▶ [Information shown]
┌────────
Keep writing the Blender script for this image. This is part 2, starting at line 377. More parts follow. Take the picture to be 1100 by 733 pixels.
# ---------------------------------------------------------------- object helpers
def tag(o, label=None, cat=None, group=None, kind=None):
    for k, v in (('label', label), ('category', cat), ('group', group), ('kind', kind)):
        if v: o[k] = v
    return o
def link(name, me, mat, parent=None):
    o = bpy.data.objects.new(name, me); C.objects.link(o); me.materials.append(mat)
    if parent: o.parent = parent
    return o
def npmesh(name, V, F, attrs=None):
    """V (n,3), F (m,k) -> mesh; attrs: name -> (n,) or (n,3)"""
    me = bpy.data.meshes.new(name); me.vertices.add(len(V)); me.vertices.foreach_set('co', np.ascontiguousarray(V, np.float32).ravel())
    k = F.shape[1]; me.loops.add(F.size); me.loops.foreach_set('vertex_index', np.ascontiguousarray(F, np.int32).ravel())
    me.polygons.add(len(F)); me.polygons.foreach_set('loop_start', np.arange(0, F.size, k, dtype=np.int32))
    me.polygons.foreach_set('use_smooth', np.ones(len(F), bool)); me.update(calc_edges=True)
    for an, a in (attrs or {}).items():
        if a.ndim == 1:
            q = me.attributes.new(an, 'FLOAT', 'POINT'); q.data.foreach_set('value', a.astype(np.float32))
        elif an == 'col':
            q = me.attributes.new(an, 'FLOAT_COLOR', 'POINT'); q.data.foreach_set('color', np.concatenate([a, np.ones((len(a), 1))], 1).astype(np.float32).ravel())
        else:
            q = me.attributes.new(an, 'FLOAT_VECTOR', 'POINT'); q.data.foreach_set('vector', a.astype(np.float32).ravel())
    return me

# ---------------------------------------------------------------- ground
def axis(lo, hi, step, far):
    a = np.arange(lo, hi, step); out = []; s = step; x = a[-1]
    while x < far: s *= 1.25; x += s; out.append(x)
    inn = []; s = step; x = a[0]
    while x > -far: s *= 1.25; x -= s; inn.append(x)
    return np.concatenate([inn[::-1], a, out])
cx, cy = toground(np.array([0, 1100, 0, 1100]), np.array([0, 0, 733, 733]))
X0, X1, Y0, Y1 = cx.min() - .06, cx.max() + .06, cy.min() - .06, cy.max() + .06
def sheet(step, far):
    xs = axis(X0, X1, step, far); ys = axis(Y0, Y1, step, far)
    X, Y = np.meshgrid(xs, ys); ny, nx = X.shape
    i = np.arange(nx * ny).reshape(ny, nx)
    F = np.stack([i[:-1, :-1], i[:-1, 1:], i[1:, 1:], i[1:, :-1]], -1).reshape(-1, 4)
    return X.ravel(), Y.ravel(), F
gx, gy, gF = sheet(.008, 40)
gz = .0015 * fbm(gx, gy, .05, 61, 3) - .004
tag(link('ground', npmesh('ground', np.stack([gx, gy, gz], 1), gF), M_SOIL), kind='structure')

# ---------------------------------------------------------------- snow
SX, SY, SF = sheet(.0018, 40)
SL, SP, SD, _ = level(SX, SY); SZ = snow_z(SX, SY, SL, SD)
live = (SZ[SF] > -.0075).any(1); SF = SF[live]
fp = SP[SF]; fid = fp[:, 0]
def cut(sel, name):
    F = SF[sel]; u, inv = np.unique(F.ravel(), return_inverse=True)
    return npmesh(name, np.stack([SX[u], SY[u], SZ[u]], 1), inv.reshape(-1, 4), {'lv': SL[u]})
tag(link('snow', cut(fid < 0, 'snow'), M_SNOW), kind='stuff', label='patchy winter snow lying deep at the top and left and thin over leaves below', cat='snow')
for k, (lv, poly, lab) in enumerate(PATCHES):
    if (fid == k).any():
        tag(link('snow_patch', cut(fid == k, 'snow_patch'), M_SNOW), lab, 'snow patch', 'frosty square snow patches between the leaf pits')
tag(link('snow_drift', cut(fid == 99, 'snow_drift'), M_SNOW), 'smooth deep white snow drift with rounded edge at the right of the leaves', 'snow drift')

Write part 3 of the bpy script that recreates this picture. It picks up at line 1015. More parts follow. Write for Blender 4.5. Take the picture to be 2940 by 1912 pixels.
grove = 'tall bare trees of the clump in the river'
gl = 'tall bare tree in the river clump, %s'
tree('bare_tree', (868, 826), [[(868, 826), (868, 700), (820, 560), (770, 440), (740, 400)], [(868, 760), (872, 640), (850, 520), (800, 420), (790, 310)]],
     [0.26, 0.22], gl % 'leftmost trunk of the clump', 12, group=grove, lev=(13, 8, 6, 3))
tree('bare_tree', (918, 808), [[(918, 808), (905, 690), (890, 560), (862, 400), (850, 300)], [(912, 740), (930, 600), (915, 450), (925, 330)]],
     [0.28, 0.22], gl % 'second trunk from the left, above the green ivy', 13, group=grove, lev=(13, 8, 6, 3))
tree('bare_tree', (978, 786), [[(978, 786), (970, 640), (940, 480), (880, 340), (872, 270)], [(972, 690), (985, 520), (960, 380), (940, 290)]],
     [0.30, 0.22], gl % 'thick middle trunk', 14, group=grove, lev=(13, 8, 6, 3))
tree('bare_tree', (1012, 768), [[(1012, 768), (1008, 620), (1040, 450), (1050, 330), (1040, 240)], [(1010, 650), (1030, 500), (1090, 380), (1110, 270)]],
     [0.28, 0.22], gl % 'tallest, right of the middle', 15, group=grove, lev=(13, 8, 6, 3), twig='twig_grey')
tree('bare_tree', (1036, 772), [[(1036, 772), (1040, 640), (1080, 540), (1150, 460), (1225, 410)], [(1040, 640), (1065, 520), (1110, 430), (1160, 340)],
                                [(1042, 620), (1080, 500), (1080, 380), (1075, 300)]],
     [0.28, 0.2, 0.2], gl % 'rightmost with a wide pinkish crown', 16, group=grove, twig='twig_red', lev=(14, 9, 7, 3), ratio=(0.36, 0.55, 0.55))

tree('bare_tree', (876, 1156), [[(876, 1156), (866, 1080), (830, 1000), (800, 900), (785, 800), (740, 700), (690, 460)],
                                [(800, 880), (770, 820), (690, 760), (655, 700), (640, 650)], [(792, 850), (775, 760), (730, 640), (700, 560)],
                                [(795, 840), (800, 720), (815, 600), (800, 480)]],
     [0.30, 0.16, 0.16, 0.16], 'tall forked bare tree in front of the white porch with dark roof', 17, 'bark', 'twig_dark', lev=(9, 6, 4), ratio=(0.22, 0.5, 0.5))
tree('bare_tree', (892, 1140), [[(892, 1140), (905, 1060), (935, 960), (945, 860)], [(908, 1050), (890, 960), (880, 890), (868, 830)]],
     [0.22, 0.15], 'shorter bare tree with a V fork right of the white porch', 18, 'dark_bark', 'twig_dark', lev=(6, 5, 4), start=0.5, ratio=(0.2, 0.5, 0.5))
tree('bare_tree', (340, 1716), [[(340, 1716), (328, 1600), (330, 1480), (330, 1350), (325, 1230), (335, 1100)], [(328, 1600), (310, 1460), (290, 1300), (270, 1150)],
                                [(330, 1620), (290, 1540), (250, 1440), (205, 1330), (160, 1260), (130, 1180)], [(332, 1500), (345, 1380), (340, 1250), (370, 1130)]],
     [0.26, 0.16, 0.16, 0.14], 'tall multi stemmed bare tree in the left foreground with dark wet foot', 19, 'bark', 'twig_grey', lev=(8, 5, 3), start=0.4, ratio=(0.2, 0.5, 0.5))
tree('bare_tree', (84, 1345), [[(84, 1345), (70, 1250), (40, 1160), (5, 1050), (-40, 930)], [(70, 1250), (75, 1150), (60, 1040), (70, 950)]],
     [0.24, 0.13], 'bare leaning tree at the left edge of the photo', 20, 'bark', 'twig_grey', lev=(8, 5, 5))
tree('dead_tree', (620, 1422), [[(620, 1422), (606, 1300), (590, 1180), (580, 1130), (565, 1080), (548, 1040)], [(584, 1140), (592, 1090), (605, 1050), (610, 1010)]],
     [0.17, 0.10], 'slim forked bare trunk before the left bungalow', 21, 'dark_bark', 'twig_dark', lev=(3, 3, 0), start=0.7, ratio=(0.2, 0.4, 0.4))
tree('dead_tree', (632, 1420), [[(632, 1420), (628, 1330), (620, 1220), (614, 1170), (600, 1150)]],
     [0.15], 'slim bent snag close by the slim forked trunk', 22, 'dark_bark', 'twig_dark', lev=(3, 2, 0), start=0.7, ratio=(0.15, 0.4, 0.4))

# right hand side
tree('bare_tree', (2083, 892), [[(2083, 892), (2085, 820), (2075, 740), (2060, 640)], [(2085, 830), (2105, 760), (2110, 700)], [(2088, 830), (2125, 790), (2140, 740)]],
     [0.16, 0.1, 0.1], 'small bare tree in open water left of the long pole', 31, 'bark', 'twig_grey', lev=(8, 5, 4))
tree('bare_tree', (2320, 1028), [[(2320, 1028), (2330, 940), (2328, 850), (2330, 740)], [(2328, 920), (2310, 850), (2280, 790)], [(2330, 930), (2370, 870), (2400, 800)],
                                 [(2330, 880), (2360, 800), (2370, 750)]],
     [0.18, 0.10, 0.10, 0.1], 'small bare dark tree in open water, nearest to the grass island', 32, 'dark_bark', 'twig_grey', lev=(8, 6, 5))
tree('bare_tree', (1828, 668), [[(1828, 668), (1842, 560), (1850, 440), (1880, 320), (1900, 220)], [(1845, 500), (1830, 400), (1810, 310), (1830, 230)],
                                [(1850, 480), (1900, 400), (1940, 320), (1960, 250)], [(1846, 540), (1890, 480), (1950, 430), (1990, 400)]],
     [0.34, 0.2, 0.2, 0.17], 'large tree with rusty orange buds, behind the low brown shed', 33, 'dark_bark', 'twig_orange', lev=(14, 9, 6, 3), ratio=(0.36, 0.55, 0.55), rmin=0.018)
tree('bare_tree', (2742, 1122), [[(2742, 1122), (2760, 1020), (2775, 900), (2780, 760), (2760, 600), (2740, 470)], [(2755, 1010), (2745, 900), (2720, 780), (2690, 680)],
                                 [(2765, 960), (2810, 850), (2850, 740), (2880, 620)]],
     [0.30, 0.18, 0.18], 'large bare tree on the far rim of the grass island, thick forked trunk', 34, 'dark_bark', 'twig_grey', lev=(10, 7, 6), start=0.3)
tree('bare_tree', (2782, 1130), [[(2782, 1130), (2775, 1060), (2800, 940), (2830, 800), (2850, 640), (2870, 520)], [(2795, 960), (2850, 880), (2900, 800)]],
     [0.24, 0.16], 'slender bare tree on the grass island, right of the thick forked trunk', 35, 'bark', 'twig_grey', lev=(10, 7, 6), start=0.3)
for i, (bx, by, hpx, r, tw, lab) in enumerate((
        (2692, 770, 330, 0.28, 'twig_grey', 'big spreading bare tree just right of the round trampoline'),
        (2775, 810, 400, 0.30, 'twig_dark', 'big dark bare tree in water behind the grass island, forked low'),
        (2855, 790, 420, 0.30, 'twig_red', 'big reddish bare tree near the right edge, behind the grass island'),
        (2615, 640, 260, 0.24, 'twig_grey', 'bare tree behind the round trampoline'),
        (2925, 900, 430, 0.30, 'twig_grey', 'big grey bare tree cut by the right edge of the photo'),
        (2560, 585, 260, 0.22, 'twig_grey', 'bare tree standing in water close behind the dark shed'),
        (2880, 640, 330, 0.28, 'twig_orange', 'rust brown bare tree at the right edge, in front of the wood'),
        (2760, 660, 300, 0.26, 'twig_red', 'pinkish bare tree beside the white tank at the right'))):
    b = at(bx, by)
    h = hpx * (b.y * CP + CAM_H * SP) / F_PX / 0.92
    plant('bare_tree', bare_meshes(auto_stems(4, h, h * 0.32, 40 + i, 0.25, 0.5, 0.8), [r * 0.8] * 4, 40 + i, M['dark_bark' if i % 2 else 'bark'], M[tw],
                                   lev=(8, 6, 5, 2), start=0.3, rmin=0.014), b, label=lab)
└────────
▶ [What to do] Wherever the string "follow" appears in the entries above, list that line.

▶ [Answer to the exercise]
Keep writing the Blender script for this image. This is part 2, starting at line 377. More parts follow. Take the picture to be 1100 by 733 pixels.
Write part 3 of the bpy script that recreates this picture. It picks up at line 1015. More parts follow. Write for Blender 4.5. Take the picture to be 2940 by 1912 pixels.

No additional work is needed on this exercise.